With all due respect, I believe I am quite scrupulous in my crediting of academics. In eight years of writing for the New Yorker, I have never had an academic complain that I used his or her ideas without due credit. I would venture to say, in fact, that no one at the New Yorker has ever referenced more academic papers in his writing than i have. As for Watts, I cited a paper by Duncan Watts in my first piece on social networking--"Six Degrees of Lois Weisberg," in the New Yorker. I didn't cite Small Worlds in Tipping Point because Tipping Point was at the publisher's, about to printed, when that book came out. In any case, my ideas about social networking come from Granovetter and Milgram (both of whom I repeatedly and generously cite) and the real reason I don't go into much detail on Watts is that Watts' notions differ from my own. I'm much more attached to the Milgram idea of the asymetricality of social connections: that's one of the central themes of Tipping Point. Watts work (as far as I understand it) stresses the symetricality of social connections. I'm not sure I'm obliged to cite someone who disagrees with me, am i?

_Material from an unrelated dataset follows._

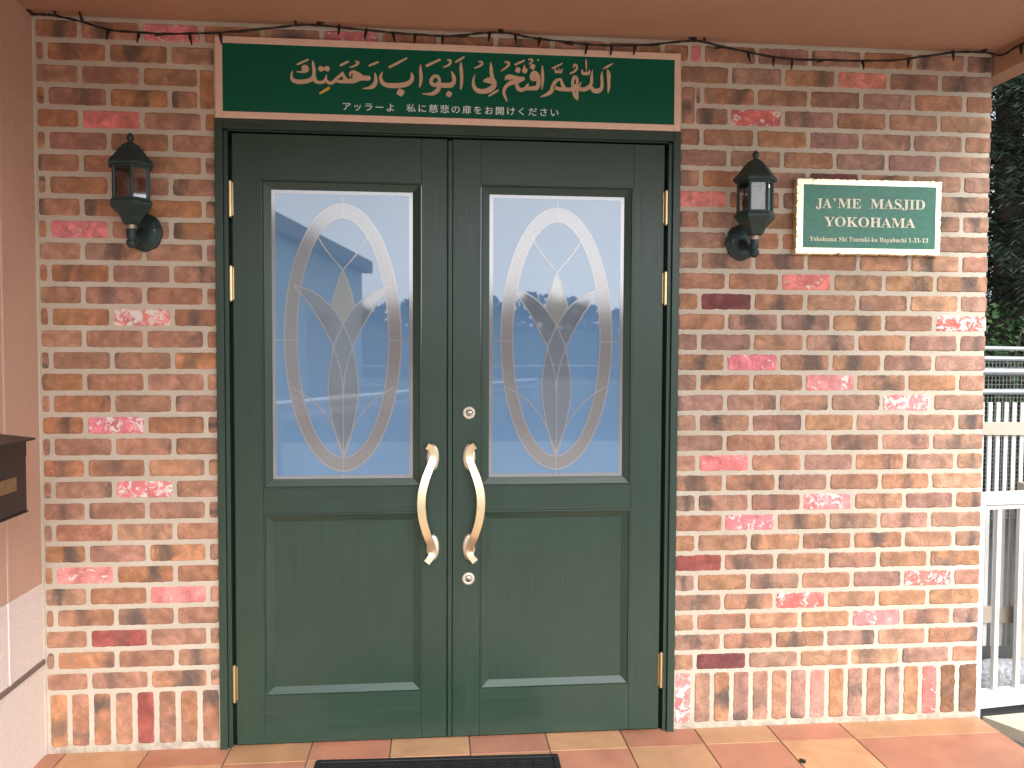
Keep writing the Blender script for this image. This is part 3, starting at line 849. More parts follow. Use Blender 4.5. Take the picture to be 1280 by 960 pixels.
for s in [
    [(130,248,10),(108,300,32),(120,365,45),(170,405,50),(260,415,58),(360,410,58),(440,390,54),(485,350,46),(495,300,40),(485,262,16)],
    [(216,188,26),(320,134,26),(425,78,20)], [(600,160,10),(597,220,34),(605,320,40),(598,380,32),(588,430,16)],
    [(672,170,28),(755,132,28),(835,95,24)], [(830,345,38),(812,308,36),(770,298,36),(734,335,40),(730,385,42),(772,408,44),(818,388,40),(832,345,36)],
    [(830,380,44),(815,460,50),(760,508,46),(700,520,28),(625,515,8)], [(830,410,54),(900,412,56),(970,408,58),(1008,370,46),(1006,310,44),(980,245,14)],
    [(878,188,14),(935,168,24),(965,138,26),(965,108,24),(935,100,22)], [(1030,125,20),(1080,95,25),(1130,65,20)],
    [(1092,130,12),(1095,200,40),(1103,300,38),(1100,400,34),(1092,455,18)]]: stroke(s, *B2)
blot(352, 500, 100, *B2); blot(948, 520, 80, *B2)
for s in [
    [(150,228,18),(210,205,26),(252,178,28),(255,148,26),(215,140,26)],
    [(375,150,10),(382,230,44),(388,310,48),(402,380,56),(428,430,58),(415,490,68),(350,540,72),(270,558,64),(190,545,60),(140,490,48),(130,410,34),(152,325,10)],
    [(410,392,44),(340,388,44),(280,410,20)], [(290,414,26),(360,430,30),(430,440,30)], [(355,620,20),(416,582,28),(478,545,22)],
    [(525,268,12),(590,225,26),(632,182,30),(630,152,26),(585,146,26)], [(722,180,24),(785,152,26),(850,125,20)],
    [(585,395,16),(602,358,46),(650,348,52),(720,368,58),(790,382,56),(838,375,44)], [(835,385,40),(770,415,46),(690,430,58),(610,470,46),(565,540,42),(570,610,36),(605,690,20)],
    [(742,420,46),(752,500,52),(800,538,52),(860,518,46),(895,475,36),(905,448,10)], [(880,520,38),(950,515,52),(1026,505,62),(1052,430,58),(1032,330,60),(985,292,46),(950,335,46),(962,388,38),(1012,400,26)],
    [(915,110,20),(948,106,24),(965,130,24),(940,155,20),(915,172,12)], [(845,230,34),(855,190,10)],
    [(1105,200,12),(1105,300,40),(1108,400,40),(1098,525,16)]]: stroke(s, *C2)
blot(985, 340, 80, *C2, diamond=False); blot(640, 370, 60, *C2, diamond=False)
blot(760, 257, 88, *C2); blot(858, 264, 88, *C2); blot(966, 210, 88, *C2); blot(1045, 115, 24, *C2, diamond=False)
for s in [
    [(120,635,8),(200,605,40),(272,555,56),(298,480,56),(318,432,46),(368,394,38),(408,396,28),(418,440,38),(442,508,56),(400,528,50),(340,510,46),(290,505,40)],
    [(285,235,20),(355,202,22),(425,165,14)], [(325,240,16),(335,282,32),(372,280,30),(408,282,34),(420,245,14)], [(372,275,20),(378,235,8)],
    [(440,525,56),(520,535,52),(590,520,56)], [(575,505,40),(570,430,38),(588,370,44),(612,356,38),(634,395,36),(634,450,36),(602,485,40)],
    [(600,490,44),(582,560,36),(610,630,52),(640,672,24)], [(640,660,26),(635,580,36),(622,510,44)],
    [(640,500,40),(680,530,48),(740,530,56),(800,500,56),(835,440,44),(840,350,36),(850,260,10)], [(665,480,34),(690,430,10)],
    [(830,500,46),(870,548,56),(930,553,62),(978,510,50),(985,420,40),(980,350,36),(985,285,10)],
    [(1060,250,12),(1078,320,54),(1080,400,46),(1080,500,40),(1072,575,18)], [(1000,240,12),(1070,205,28),(1140,165,10)],
    [(535,310,16),(590,282,26),(630,242,28),(625,195,26),(592,190,26),(588,222,16)],
    [(705,255,14),(712,305,34),(755,310,34),(800,305,34),(805,260,12)], [(757,310,16),(760,270,12)], [(757,110,8),(762,170,26),(765,250,12)]]: stroke(s, *D2)
LT.build('arabic_lettering', [SIGNL, YEL], sg)
for body, ax_, ay_, bx2, by2 in (('アッラーよ', 428.5, 136.8, 492.5, 138.6), ('私に慈悲の扉をお開けください', 508.0, 139.0, 698.0, 144.6)):
    pA = on_y(ax_, ay_, SY); pB = on_y(bx2, by2, SY)
    text_mesh(body, 'japanese_lettering', WHT, sg, pA.x, pB.x, (pA.z+pB.z)/2 - .0005, .0305, SY-.0002, 1.28, .0008, .008)

# ------------------------------------------------------------------ brass plaque
pq = thing('name_plaque', 'green plaque with ragged gold edge reading JA\'ME MASJID YOKOHAMA on the bricks', 'plaque', (2.334, 0, 1.765))
PY = -.0300
x0, x1, z0, z1 = 2.0545, 2.6130, 1.7655, 2.0400
# ragged gold edging
m = MB(); out_, mid_, inn_, back_ = [], [], [], []
per = []
nx, nz = 110, 56
for i in range(nx): per.append((x0+(x1-x0)*i/nx, z0, 0, -1))
for i in range(nz): per.append((x1, z0+(z1-z0)*i/nz, 1, 0))
for i in range(nx): per.append((x1-(x1-x0)*i/nx, z1, 0, 1))
for i in range(nz): per.append((x0, z1-(z1-z0)*i/nz, -1, 0))
for x, z, ex, ez in per:
    w = mnoise.noise(Vector((x*75, z*75, 5)))*.0032 + mnoise.noise(Vector((x*190, z*190, 9)))*.0026
    c = .0255
    xi = min(max(x, x0+c+.002), x1-c+.002); zi = min(max(z, z0+c-.002), z1-c+.003)
    back_.append((x+ex*w, -.006, z+ez*w)); out_.append((x+ex*w, PY+.006, z+ez*w))
    mid_.append((x+ex*(w-.0035)*(1), PY+.0004+w*.4, z+ez*(w-.0035))); inn_.append((xi, PY, zi))
m.grid([back_, out_, mid_, inn_], 0, close_v=True)
m.build('gold_edge', PLGOLD, pq)
m = MB(); m.box(2.0805, 2.5910, PY+.0012, -.006, 1.7875, 2.0190); m.build('plaque_panel', PLG, pq)
def mbold(s):
    r_ = ''
    for ch in s:
        if 'A' <= ch <= 'Z': r_ += chr(0x1D400 + ord(ch)-65)
        elif 'a' <= ch <= 'z': r_ += chr(0x1D41A + ord(ch)-97)
        elif '0' <= ch <= '9': r_ += chr(0x1D7CE + ord(ch)-48)
        else: r_ += ch
    return r_
ty = PY+.0010
def tx(pxa, pxb, pyb, yy=PY): 
    a_ = on_y(1010+pxa/8, 235+pyb/8, yy); b_ = on_y(1010+pxb/8, 235+pyb/8, yy); return a_.x, b_.x, (a_.z+b_.z)/2
a_, b_, zb = tx(78, 235, 200); text_mesh(mbold('JA'), 'raised_lettering', PLTXT, pq, a_, b_, zb, .0505, ty, 1, .0022)
a_, b_, zb = tx(252, 275, 203); text_mesh('’', 'raised_lettering', PLTXT, pq, a_, b_, zb, .0530, ty, 1, .0022)
a_, b_, zb = tx(296, 528, 203); text_mesh(mbold('ME'), 'raised_lettering', PLTXT, pq, a_, b_, zb, .0505, ty, 1, .0022)
a_, b_, zb = tx(622, 1168, 211); text_mesh(mbold('MASJID'), 'raised_lettering', PLTXT, pq, a_, b_, zb, .0505, ty, .98, .0022)
a_, b_, zb = tx(160, 1072, 391); text_mesh(mbold('YOKOHAMA'), 'raised_lettering', PLTXT, pq, a_, b_, zb, .0505, ty, .98, .0022)
a_, b_, zb = tx(16, 1200, 538); text_mesh(mbold('Yokohama Shi Tsuzuki-ku Hayabuchi 1-31-13'), 'address_lettering', PLTXT, pq, a_, b_, zb, .0235, ty, 1.05, .0014)

# ------------------------------------------------------------------ wall lanterns
def ring6(r, z, c, rot): return [(c[0]+r*math.sin(rot+k*math.pi/3), c[1]-r*math.cos(rot+k*math.pi/3), c[2]+z) for k in range(6)]
def lantern_parts(root, c, rot):
    """c = axis point at the bulb-socket ring height"""
    par = root
    zz = lambda v: v - 1.812
    # roof
    m = MB()
    prof = [(.0735, 1.9985), (.0770, 2.0030), (.0765, 2.0085), (.0690, 2.0180), (.0560, 2.0320), (.0450, 2.0475), (.0390, 2.0570), (.0330, 2.0590), (.0310, 2.0660), (.0180, 2.0740), (.0090, 2.0790)]
    P = [ring6(r, zz(z), c, rot) for r, z in prof]
    m.grid(P, 0, False, close_v=True)
    m.add(ring6(.0735, zz(1.9985), c, rot), [(0,1,2,3,4,5)])
    m.build('lantern_roof', LAMPM, par)
    m = MB(); m.lathe([(.007, zz(2.078)), (.0065, zz(2.082)), (.0105, zz(2.087)), (.0120, zz(2.094)), (.0100, zz(2.101)), (.0045, zz(2.107)), (.0001, zz(2.110))], c, 16)
    m.build('finial', LAMPM, par)
    # cage posts and rims
    m = MB()
    for k in range(6):
        q = rot + k*math.pi/3
        x, y = c[0]+.0585*math.sin(q), c[1]-.0585*math.cos(q)
        m.tube([(x, y, c[2]+zz(1.888)), (x, y, c[2]+zz(2.0))], .0052, 6, 0, True, False)
    for za, zb_ in ((1.888, 1.8965), (1.9915, 1.9985)):
        P = [ring6(.0575, zz(za), c, rot), ring6(.0640, zz(za), c, rot), ring6(.0640, zz(zb_), c, rot), ring6(.0575, zz(zb_), c, rot)]
        m.grid(P, 0, False, close_u=True, close_v=True)
    m.build('cage', LAMPM, par)
    m = MB()
    a_, b_ = ring6(.0560, zz(1.894), c, rot), ring6(.0560, zz(1.993), c, rot)
    for k in range(6):
        m.add([a_[k], a_[(k+1) % 6], b_[(k+1) % 6], b_[k]], [(0, 1, 2, 3)])
    m.build('lantern_glass', SMOKE, par)
    m = MB(); m.lathe([(.0001, zz(1.97)), (.014, zz(1.968)), (.023, zz(1.957)), (.0255, zz(1.945)), (.0225, zz(1.931)), (.0165, zz(1.921)), (.0175, zz(1.918)), (.0150, zz(1.890))], c, 20)
    m.build('bulb', BULBG, par)
    # flared cup
    m = MB()
    prof = [(.0560, 1.8905), (.0690, 1.8885), (.0715, 1.8830), (.0705, 1.8740), (.0600, 1.8620), (.0470, 1.8500), (.0370, 1.8370), (.0310, 1.8230), (.0250, 1.8160), (.0180, 1.8130)]
    m.grid([ring6(r, zz(z), c, rot) for r, z in prof], 0, False, close_v=True)
    m.add(ring6(.0560, zz(1.8905), c, rot), [(0,1,2,3,4,5)])
    m.build('lantern_cup', LAMPM, par)
    m = MB(); m.lathe([(.0150, zz(1.8140)), (.0170, zz(1.8120)), (.0170, zz(1.8085)), (.0135, zz(1.8075)), (.0165, zz(1.8060)), (.0165, zz(1.8010)), (.0120, zz(1.8000))], c, 20)
    m.build('sensor_ring', STEEL, par)
    # stem, knob and arm to the back plate
    m = MB(); m.lathe([(.0140, zz(1.8005)), (.0150, zz(1.7850)), (.0160, zz(1.7720)), (.0120, zz(1.7670)), (.0165, zz(1.7620)), (.0175, zz(1.7540)), (.0140, zz(1.7440)), (.0060, zz(1.7380)), (.0001, zz(1.7370))], c, 18)
    arm = [Vector((c[0], c[1]+.004, c[2]+zz(1.778))), Vector((c[0], c[1]+.035, c[2]+zz(1.772))), Vector((c[0], c[1]+.070, c[2]+zz(1.782))), Vector((c[0], -.020, c[2]+zz(1.800)))]
    m.tube(arm, [.0105, .0115, .0135, .0190], 14)
    m.build('arm', LAMPM, par)
    # lobed back plate
    m = MB(); pc_ = (c[0], 0, c[2]+zz(1.806)); n = 80
    P = []
    for s_, y in [(1.0, -.002), (1.0, -.009), (.95, -.0125), (.84, -.0140), (.80, -.0185), (.70, -.0215), (.45, -.0235), (.0001, -.0240)]:
        row = []
        for k in range(n):
            q = 2*math.pi*k/n
            lob = .0590*(1 + .045*abs(math.cos(4*q)) - .03)
            row.append((pc_[0]+lob*s_*math.cos(q), pc_[1]+y, pc_[2]+lob*1.10*s_*math.sin(q)))
        P.append(row)
    m.grid(P, 0, True, close_v=True)
    m.build('back_plate', LAMPM, par)
    for s_ in (-1, 1):
        m = MB(); m.lathe([(.0001, -.0045), (.0035, -.003), (.004, 0)], (pc_[0]+s_*.036, -.0205, pc_[2]+.006), 10, axis='y')
        m.build('screw', STEEL, par)
LROT = math.radians(21)
ln = thing('wall_lantern', 'dark teal wall lantern on the narrow brick strip left of the door', 'wall lamp', (-.2315, 0, 1.806), 'wall lanterns beside the door')
lantern_parts(ln, (-.2315, -.128, 1.812), LROT)
r2 = ln.copy(); COL.objects.link(r2); r2.location = (1.862, 0, 1.806)
r2['label'] = 'dark teal wall lantern between the door and the green plaque'
for ch in list(ln.children):
    c_ = ch.copy(); COL.objects.link(c_); c_.parent = r2; c_.matrix_parent_inverse = ch.matrix_parent_inverse.copy()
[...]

malcolm gladwell56 18 200411:56AM

btw, didn't mean to sound pissy, in the previous post, since this blog has been so wonderfully nice to me over the years. (thanks!) i guess i'm a little sensitive on this because i genuinely agonize over the attribution question. i can't, as a writer for a magazine that doesn't have footnotes, document every source the way that i would sometimes like to, and so every article requires a judgment call of one sort or another and sometimes those judgements calls are hard. one solution, i suppose, might be to publish footnotes separately on my website--which might be a good way around the problem. . oh well. in any case, sorry for the outburst.

mr nice guy09 18 2004 5:09PM

ach. the awful and wonderful repercussions of the interweb -- stuff you write actually gets read. outburst (which is not how i would characterize it) was warranted -- it was good of you to respond thoughtfully in the way you did to such a mean and petty comment.

interesting too to hear more of the inside Small Worlds story.

This thread is closed to new comments. Thanks to everyone who responded.